What this task involves: Search the listing for "locks" and copy every line where it appears.

Given material:
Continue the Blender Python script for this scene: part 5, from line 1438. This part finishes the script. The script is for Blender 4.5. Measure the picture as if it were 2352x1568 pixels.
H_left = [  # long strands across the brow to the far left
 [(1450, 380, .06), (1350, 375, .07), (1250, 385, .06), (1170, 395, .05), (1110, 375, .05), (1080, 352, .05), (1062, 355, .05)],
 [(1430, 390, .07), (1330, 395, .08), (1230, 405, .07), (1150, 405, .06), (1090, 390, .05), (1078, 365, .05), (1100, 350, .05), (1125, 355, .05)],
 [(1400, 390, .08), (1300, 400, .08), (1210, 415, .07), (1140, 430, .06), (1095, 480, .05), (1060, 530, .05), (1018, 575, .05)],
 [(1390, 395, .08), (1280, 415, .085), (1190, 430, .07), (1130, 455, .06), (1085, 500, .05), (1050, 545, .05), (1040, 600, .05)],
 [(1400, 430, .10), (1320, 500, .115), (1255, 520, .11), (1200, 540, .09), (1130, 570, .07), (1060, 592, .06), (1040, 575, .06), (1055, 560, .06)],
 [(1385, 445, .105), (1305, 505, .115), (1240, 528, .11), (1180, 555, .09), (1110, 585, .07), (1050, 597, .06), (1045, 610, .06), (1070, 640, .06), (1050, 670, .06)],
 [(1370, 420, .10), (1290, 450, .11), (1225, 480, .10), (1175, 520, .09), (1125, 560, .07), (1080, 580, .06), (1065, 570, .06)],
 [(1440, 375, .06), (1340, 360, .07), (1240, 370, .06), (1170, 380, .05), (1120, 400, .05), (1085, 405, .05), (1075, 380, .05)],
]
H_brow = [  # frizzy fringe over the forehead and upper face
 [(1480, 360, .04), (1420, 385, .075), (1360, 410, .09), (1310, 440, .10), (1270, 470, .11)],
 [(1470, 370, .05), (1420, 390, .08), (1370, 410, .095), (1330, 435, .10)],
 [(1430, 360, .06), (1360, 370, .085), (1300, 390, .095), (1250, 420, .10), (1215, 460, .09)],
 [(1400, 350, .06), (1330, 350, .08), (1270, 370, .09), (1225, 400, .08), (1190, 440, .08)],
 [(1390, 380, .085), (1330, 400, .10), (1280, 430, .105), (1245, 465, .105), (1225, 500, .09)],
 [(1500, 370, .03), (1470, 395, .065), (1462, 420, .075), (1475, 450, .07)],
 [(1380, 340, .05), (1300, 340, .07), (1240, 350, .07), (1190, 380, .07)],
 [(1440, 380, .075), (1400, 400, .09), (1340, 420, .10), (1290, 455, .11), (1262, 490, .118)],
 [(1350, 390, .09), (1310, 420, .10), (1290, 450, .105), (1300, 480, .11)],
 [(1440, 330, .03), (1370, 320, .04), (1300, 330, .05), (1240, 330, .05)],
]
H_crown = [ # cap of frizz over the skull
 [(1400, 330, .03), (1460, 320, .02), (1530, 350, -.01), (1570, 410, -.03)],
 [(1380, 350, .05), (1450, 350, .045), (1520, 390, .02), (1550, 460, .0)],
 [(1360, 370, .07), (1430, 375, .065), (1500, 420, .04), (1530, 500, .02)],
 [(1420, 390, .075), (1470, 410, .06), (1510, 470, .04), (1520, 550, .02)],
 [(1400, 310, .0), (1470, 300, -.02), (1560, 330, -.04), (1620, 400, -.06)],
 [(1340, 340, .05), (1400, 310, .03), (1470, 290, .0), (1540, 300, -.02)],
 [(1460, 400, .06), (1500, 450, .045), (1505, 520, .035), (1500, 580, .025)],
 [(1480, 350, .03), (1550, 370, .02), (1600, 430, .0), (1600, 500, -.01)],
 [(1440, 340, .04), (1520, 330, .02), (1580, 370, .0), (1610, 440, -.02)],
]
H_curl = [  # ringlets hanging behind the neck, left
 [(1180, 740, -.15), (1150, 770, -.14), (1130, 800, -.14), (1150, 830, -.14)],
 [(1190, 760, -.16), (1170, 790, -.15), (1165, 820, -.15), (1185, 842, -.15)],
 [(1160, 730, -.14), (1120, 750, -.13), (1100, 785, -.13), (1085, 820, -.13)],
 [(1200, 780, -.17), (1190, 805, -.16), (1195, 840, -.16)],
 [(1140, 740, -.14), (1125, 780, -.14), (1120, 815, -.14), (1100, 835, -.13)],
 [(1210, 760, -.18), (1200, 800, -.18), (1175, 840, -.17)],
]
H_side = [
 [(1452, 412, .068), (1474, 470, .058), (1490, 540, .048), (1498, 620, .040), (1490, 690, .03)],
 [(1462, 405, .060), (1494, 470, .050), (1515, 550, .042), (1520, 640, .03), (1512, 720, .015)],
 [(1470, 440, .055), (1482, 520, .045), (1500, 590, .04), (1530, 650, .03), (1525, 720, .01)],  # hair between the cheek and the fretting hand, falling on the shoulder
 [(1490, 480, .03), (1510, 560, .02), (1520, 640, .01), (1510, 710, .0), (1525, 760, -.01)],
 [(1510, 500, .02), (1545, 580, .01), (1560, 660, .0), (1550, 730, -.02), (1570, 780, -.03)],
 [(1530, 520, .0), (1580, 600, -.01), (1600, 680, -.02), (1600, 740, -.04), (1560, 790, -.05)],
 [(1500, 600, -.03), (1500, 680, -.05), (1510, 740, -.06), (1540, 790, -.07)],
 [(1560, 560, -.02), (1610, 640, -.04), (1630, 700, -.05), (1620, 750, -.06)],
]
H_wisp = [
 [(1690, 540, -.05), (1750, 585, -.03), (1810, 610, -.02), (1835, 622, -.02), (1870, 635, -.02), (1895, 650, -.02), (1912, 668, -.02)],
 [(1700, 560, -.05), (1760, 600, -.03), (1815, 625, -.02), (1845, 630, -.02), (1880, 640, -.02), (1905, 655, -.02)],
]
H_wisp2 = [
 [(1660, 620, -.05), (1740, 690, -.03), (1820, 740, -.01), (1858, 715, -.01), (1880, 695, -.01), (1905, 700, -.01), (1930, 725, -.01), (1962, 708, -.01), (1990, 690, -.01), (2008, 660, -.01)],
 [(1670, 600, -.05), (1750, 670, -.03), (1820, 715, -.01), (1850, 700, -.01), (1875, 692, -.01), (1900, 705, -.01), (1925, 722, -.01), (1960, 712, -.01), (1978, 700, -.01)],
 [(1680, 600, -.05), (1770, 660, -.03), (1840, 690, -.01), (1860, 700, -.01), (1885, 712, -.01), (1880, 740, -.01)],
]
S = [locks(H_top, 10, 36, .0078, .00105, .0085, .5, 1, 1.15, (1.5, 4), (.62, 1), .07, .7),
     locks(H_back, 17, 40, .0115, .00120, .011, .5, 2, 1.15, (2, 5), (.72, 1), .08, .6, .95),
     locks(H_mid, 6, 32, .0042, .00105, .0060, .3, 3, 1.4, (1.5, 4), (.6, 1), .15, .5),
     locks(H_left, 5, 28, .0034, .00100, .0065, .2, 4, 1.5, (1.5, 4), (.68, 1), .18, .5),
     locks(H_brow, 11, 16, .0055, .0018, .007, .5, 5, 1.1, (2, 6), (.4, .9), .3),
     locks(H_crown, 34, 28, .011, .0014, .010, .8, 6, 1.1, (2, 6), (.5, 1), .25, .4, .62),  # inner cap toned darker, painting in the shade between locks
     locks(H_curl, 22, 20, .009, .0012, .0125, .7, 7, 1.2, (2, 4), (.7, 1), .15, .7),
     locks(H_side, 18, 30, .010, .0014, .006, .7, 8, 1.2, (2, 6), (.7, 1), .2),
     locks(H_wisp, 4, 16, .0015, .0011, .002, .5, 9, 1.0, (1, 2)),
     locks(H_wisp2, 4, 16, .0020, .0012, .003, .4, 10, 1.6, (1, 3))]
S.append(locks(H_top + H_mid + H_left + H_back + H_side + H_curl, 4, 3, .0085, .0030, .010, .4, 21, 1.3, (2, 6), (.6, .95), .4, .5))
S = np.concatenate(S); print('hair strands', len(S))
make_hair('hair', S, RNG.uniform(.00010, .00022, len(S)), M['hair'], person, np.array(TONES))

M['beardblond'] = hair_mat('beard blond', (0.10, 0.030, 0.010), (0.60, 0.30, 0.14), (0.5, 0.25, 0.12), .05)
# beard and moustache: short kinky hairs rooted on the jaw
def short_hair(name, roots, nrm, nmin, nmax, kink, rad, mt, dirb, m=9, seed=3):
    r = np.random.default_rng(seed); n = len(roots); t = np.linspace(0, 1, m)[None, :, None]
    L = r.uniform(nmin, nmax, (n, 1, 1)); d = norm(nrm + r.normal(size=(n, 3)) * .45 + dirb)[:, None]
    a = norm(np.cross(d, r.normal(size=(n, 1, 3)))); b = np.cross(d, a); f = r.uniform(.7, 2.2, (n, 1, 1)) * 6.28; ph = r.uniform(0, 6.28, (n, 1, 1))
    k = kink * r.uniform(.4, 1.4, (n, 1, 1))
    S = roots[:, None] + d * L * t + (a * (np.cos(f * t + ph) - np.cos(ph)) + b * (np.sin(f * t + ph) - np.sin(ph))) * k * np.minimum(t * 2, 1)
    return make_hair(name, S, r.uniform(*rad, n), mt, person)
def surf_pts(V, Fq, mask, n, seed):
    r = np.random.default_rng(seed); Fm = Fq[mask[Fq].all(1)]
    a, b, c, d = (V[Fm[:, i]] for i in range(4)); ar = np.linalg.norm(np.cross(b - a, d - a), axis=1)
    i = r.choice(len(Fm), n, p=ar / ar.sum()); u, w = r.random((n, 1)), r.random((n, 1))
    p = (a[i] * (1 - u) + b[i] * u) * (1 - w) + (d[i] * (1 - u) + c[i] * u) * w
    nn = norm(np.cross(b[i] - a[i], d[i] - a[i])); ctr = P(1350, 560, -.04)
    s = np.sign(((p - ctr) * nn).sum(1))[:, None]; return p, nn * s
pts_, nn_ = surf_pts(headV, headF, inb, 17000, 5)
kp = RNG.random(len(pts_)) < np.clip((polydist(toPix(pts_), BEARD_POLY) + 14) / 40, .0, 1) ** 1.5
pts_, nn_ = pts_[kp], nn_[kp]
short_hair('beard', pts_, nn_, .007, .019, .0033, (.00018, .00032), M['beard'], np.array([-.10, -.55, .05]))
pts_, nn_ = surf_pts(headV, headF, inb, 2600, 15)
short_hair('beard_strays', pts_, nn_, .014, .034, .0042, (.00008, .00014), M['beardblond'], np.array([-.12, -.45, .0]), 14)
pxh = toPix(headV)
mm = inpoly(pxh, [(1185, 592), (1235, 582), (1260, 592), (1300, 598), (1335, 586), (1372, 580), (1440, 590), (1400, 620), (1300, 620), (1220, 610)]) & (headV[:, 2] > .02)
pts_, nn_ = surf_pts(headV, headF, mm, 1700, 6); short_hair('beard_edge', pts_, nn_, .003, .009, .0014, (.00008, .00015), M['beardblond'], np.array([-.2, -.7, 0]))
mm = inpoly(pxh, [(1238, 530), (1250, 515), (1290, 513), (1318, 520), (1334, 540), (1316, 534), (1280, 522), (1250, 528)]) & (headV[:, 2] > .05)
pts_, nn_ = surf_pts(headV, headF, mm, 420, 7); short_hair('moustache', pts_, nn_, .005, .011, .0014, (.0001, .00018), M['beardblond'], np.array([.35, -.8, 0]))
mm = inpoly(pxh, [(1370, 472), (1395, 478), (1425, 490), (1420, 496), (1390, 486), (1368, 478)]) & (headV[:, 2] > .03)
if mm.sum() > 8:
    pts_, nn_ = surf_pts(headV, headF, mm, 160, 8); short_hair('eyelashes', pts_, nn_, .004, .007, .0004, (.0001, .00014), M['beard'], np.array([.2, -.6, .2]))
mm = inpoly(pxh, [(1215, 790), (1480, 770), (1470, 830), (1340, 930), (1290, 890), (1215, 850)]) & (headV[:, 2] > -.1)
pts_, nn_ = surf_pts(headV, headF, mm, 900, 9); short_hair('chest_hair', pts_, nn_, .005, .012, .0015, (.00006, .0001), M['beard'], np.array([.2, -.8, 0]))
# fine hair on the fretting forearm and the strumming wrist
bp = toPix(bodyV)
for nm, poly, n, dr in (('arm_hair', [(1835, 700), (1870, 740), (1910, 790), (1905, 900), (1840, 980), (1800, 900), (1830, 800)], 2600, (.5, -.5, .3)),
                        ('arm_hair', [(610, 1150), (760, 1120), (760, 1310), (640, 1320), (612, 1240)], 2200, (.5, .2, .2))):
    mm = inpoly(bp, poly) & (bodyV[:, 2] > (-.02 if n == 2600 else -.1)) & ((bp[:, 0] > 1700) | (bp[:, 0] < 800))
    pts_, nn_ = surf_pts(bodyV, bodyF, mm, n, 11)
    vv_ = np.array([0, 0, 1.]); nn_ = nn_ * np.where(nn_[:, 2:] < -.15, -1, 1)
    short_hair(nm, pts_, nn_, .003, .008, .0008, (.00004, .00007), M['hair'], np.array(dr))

Correct output:
S = [locks(H_top, 10, 36, .0078, .00105, .0085, .5, 1, 1.15, (1.5, 4), (.62, 1), .07, .7),
     locks(H_back, 17, 40, .0115, .00120, .011, .5, 2, 1.15, (2, 5), (.72, 1), .08, .6, .95),
     locks(H_mid, 6, 32, .0042, .00105, .0060, .3, 3, 1.4, (1.5, 4), (.6, 1), .15, .5),
     locks(H_left, 5, 28, .0034, .00100, .0065, .2, 4, 1.5, (1.5, 4), (.68, 1), .18, .5),
     locks(H_brow, 11, 16, .0055, .0018, .007, .5, 5, 1.1, (2, 6), (.4, .9), .3),
     locks(H_crown, 34, 28, .011, .0014, .010, .8, 6, 1.1, (2, 6), (.5, 1), .25, .4, .62),  # inner cap toned darker, painting in the shade between locks
     locks(H_curl, 22, 20, .009, .0012, .0125, .7, 7, 1.2, (2, 4), (.7, 1), .15, .7),
     locks(H_side, 18, 30, .010, .0014, .006, .7, 8, 1.2, (2, 6), (.7, 1), .2),
     locks(H_wisp, 4, 16, .0015, .0011, .002, .5, 9, 1.0, (1, 2)),
     locks(H_wisp2, 4, 16, .0020, .0012, .003, .4, 10, 1.6, (1, 3))]
S.append(locks(H_top + H_mid + H_left + H_back + H_side + H_curl, 4, 3, .0085, .0030, .010, .4, 21, 1.3, (2, 6), (.6, .95), .4, .5))